A nation's rush to just judgments


Justice: With outside help, the Republic of Georgia tries a Western approach to law, emphasizing due process.

February 23, 2000|By Alan Friedman | Alan Friedman,SPECIAL TO THE SUN

TBILISI, Georgia -- The pale afternoon light on the winter day had begun to fade as the small group of law students huddled in the conference room heated only by a portable kerosene stove.

After attending classes at Tbilisi State University, they had come to work with an American lawyer who was teaching them basic courtroom skills and tactics. As if the lack of heat were not deterrent enough, the fading sunlight presented another problem: It was getting too dark to take notes.

Winter demands on the aging power system force blackouts on much of the city during the day. The group needed to work by candlelight to finish the discussion about interviewing witnesses and presenting testimony at a trial.

The legal community in the Republic of Georgia is seeking a quick infusion of trial advocacy skills as it struggles to replace a judicial system created by the former Soviet Union that valued party loyalty and swift verdicts over due process.

The American lawyer's trial advocacy classes are not part of the students' regular course of study and are arranged through local nongovernmental organizations that provide legal assistance to the poor in civil and criminal cases.

In these informal sessions, students press the lawyer for details about courtroom basics: How do you form the questions posed to a witness? How do you get a reluctant witness to give the desired answer? What do you do about an impatient judge who seems a little too eager to conclude a case?

They've seen it all on television and want to try it themselves. But legal education and the judicial system have a long way to go to match the spectacle of the O. J. Simpson trial, and the expectations of young Georgians crash hard against the realities of a reborn country seven years past a devastating civil war.

In 1998, in what many international observers considered a landmark in judicial reform among former Soviet republics, Georgia enacted legislation that required all sitting judges to go through qualification examinations to retain their seats.

Amid concerns that the tests would be corrupted, the government arranged for the first exam to be printed in San Francisco and flown to Georgia in a sealed diplomatic pouch. During the most recent examination session, 12 of 300 nonsitting applicants passed.

Money shortage slows reform

Hopes for progress have slowed in the face of financial strains on the government's ability to pay judicial salaries or make good on promises for raises.

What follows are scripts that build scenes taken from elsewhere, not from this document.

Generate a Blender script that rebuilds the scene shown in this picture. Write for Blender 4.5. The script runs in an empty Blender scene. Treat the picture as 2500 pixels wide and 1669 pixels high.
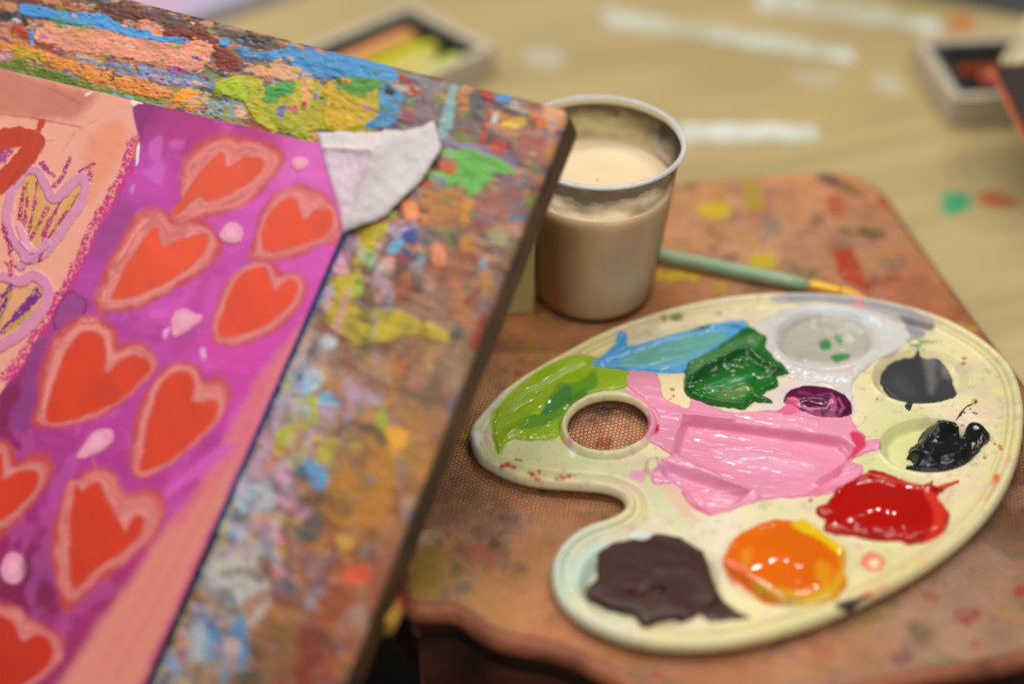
import bpy, math
import numpy as np

# ------------------------------------------------------------------ camera, world, lamps, exposure
scene = bpy.context.scene
COL = scene.collection
FPX = 3434.0                       # focal length in photo pixels (photo 2500 x 1669)
PITCH = math.radians(40.0)
CAM = np.array([0.0, 0.0, 0.44])
RT = np.array([1.0, 0, 0])
FW = np.array([0, math.cos(PITCH), -math.sin(PITCH)])
UP = np.array([0, math.sin(PITCH), math.cos(PITCH)])

cam_d = bpy.data.cameras.new('camera')
cam_d.sensor_width = 36.0
cam_d.lens = 36.0 * FPX / 2500.0
cam_d.clip_start = 0.01
cam_d.clip_end = 50
cam_d.dof.use_dof = True
cam_d.dof.focus_distance = 0.632
cam_d.dof.aperture_fstop = 1.8
cam = bpy.data.objects.new('camera', cam_d)
cam.location = CAM
cam.rotation_euler = (math.pi / 2 - PITCH, 0, 0)
COL.objects.link(cam)
scene.camera = cam

world = bpy.data.worlds.new('World')
scene.world = world
world.use_nodes = True
bg = world.node_tree.nodes['Background']
bg.inputs[0].default_value = (1.0, 0.96, 0.90, 1)
bg.inputs[1].default_value = 0.07

vs = scene.view_settings
vs.view_transform = 'Standard'
vs.look = 'None'
vs.exposure = 0.04
vs.gamma = 1.0
vs.use_curve_mapping = False
scene.cycles.max_bounces = 8
scene.cycles.transparent_max_bounces = 16
scene.cycles.sample_clamp_indirect = 4.0

TABLE_Z = -0.022
LAMP_H = 1.75

def ray(sx, sy):
    return FW + (sx - 1250.0) / FPX * RT - (sy - 834.5) / FPX * UP

def hit_z(sx, sy, z=0.0):
    r = ray(sx, sy)
    return CAM + (z - CAM[2]) / r[2] * r

def tube(a, b, width, radiance, colour=(1, 0.96, 0.88)):
    """an overhead lamp: an area lamp facing down, from a to b"""
    a, b = np.array(a), np.array(b)
    d = b - a
    L = float(np.linalg.norm(d))
    ld = bpy.data.lights.new('overhead_lamp', 'AREA')
    ld.shape = 'RECTANGLE'
    ld.size = L
    ld.size_y = width
    ld.energy = radiance * 1.08 * math.pi * L * width
    ld.color = colour
    o = bpy.data.objects.new('overhead_lamp', ld)
    o.location = (a + b) / 2
    o.rotation_euler = (0, 0, math.atan2(d[1], d[0]))
    COL.objects.link(o)
    return o

for x0, y0 in ((-1.25, 1.3), (-0.75, 1.35), (-0.2, 1.4), (0.35, 1.45), (1.0, 1.0), (-1.3, 0.35), (-0.45, 0.45), (0.1, 0.5), (0.75, 0.3), (-0.9, -0.6), (0.0, -0.75), (0.8, -0.7), (-0.3, -1.5), (0.5, -1.5)):
    x0 -= 0.18
    for dx in (-.13, .13):
        tube((x0 + dx - 0.05, y0, LAMP_H), (x0 + dx + 0.05, y0 + 0.01, LAMP_H), 0.09, 82.0 if y0 > -.5 else 44.0)  # the weaker rows behind the camera are added front fill
# added soft front fill, behind and right of the camera; no real window
wl = bpy.data.lights.new('front_fill_light', 'AREA'); wl.shape = 'RECTANGLE'; wl.size = 1.3; wl.size_y = 0.8
wl.energy = 1.7 * math.pi * 1.3 * 0.8; wl.color = (1, 0.97, 0.92)
wo = bpy.data.objects.new('front_fill_light', wl); wo.location = (0.85, -1.35, 1.0)
dx_, dy_, dz_ = -0.75, 1.9, -0.95
wo.rotation_euler = (math.atan2(math.hypot(dx_, dy_), -dz_), 0, math.atan2(-dx_, dy_))
COL.objects.link(wo)

# ------------------------------------------------------------------ numeric helpers
def project(p):
    d = p - CAM
    z = d @ FW
    return 1250.0 + FPX * (d @ RT) / z, 834.5 - FPX * (d @ UP) / z

def lin(c):
    c = np.array(c, float) / 255.0
    return np.where(c <= 0.04045, c / 12.92, ((c + 0.055) / 1.055) ** 2.4)

class ZM:
    """pixel coordinates read off an enlarged crop of the photo -> photo pixels"""
    def __init__(s, ox, oy, k): s.o = (ox, oy); s.k = k
    def __call__(s, t):
        a = np.array([[float(v) for v in w.split(',')] for w in t.split()])
        return a / s.k + np.array(s.o)

P_ = ZM(1100, 680, 1.678)
Z1 = ZM(0, 0, 2.61)
Z2 = ZM(800, 0, 2.61)
Z4 = ZM(0, 540, 2.61)
Z7 = ZM(0, 1069, 2.61)
Z5 = ZM(700, 250, 2.613)
ZL = ZM(300, 900, 2.039)
ZR = ZM(1600, 380, 2.61)
ZB = ZM(850, 1250, 3.742)

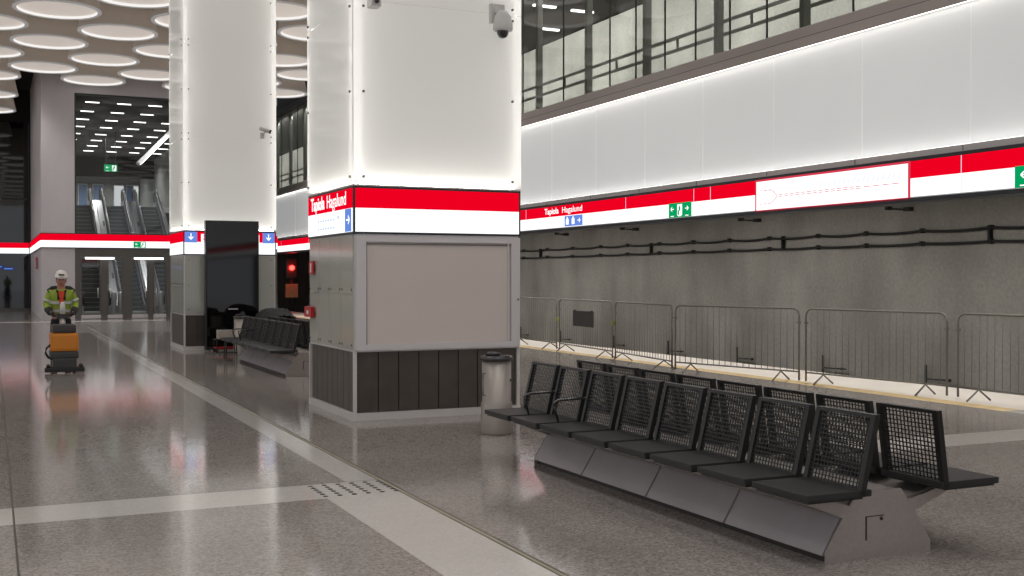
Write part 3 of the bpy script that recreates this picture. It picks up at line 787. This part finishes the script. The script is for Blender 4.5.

The nation's Council of Justice, whose members include judges of the highest courts, threatened last month to resign unless judicial salaries were promptly paid. The parliamentary author of the reforms said the lack of salaries was forcing judges to accept bribes to make ends meet. The salaries were paid.

The impatience for change is born from a desire to throw off a dead political system and by an infusion of information fueled by access to cable news and the Internet.

U.S. and European organizations, eager to ensure a democratic government in a key region on Russia's southern border, sponsor seminars in Georgia that provide key government and business leaders with training and resources to continue reforms.

Groups including the American Bar Association, the Council of Europe and the Soros Foundation fund training sessions on topics ranging from labor law reform to judicial discipline to freedom of information.

The American Chamber of Commerce, composed of U.S.-based businesses operating here, recently sponsored a review of Georgian tax laws and recommended changes to encourage compliance and increase revenues, which are hampered by smuggling and black market operations in a number of key market sectors, including fuel and consumer goods.

The Organization for Security and Cooperation in Europe provided more than 200 international observers for last fall's parliamentary elections and will also do so for the presidential contest in April.

Even with international assistance, the Georgian government struggles to draft and implement basic statutes covering civil and criminal law.

Last year, a criminal procedure code was enacted to replace the prosecution-oriented communist system with a more Westernized approach intended to protect criminal defendants' rights.

The length of pretrial detention is now subject to review, and the system of having the judge responsible for soliciting information during a trial was changed to an adversary system.

Even before implementation was set to begin Jan. 1, major changes were made in the code. Its effective date was pushed back six months.

Police stick with old ways

The delays have kept reformers inside and outside of government at odds with police officials who still rely on Soviet-style interrogation tactics and corruption.